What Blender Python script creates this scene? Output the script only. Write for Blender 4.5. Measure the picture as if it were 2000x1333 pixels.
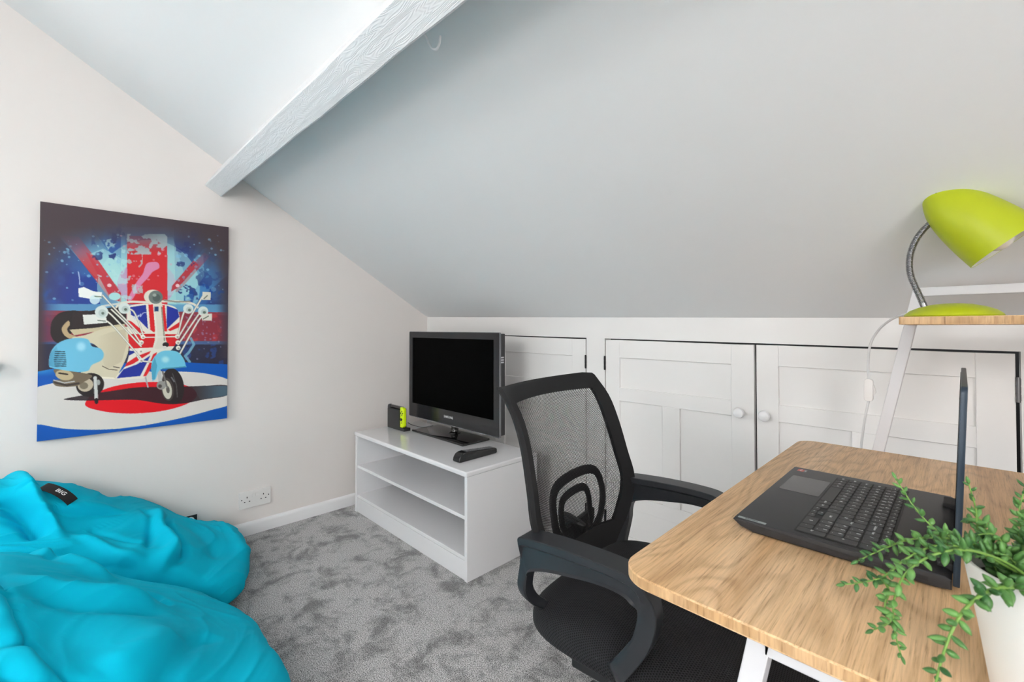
import bpy, bmesh, math, random
import numpy as np
from mathutils import Vector, Matrix, noise

for o in list(bpy.data.objects):
    bpy.data.objects.remove(o, do_unlink=True)
SC = bpy.context.scene
COL = SC.collection
PI = math.pi
R = math.radians

# ------------------------------------------------------------------ camera
YAW = 45.3
FOC = 870.0            # focal length in pixels of a 2000 px wide frame
CAMZ = 1.06
cam_data = bpy.data.cameras.new('camera')
cam_data.sensor_fit = 'HORIZONTAL'
cam_data.sensor_width = 36.0
cam_data.lens = FOC / 2000.0 * 36.0
PITCH = 0.8
cam_data.shift_y = -(666.5 - (641.0 - FOC * math.tan(R(PITCH)))) / 2000.0
cam_data.clip_start = 0.02
cam = bpy.data.objects.new('camera', cam_data)
COL.objects.link(cam)
cam.location = (0, 0, CAMZ)
cam.rotation_euler = (R(90 + PITCH), 0, R(YAW))
SC.camera = cam
cam_data.dof.use_dof = True
cam_data.dof.focus_distance = 1.45
cam_data.dof.aperture_fstop = 11.0

# ------------------------------------------------------------------ exposure, sky, daylight
SC.view_settings.view_transform = 'Standard'
SC.view_settings.look = 'None'
SC.view_settings.gamma = 1.0
SC.view_settings.exposure = 0.90
SC.view_settings.use_curve_mapping = False
world = bpy.data.worlds.new('sky')
SC.world = world
world.use_nodes = True
wn = world.node_tree.nodes
wn['Background'].inputs[0].default_value = (1.0, 0.99, 0.98, 1)
wn['Background'].inputs[1].default_value = 2.0

YFRONT = -3.642         # front knee wall, behind the camera
def area_light(name, loc, direction, sx, sy, power, color):
    l = bpy.data.lights.new(name, 'AREA')
    l.shape = 'RECTANGLE'
    l.size = sx
    l.size_y = sy
    l.energy = power
    l.color = color
    o = bpy.data.objects.new(name, l)
    COL.objects.link(o)
    o.location = loc
    o.rotation_euler = Vector(direction).to_track_quat('-Z', 'Y').to_euler()
    return o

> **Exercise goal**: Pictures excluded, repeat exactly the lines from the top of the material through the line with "R = math.radians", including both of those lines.

> **Result for this task**:
What Blender Python script creates this scene? Output the script only. Write for Blender 4.5. Measure the picture as if it were 2000x1333 pixels.
import bpy, bmesh, math, random
import numpy as np
from mathutils import Vector, Matrix, noise

for o in list(bpy.data.objects):
    bpy.data.objects.remove(o, do_unlink=True)
SC = bpy.context.scene
COL = SC.collection
PI = math.pi
R = math.radians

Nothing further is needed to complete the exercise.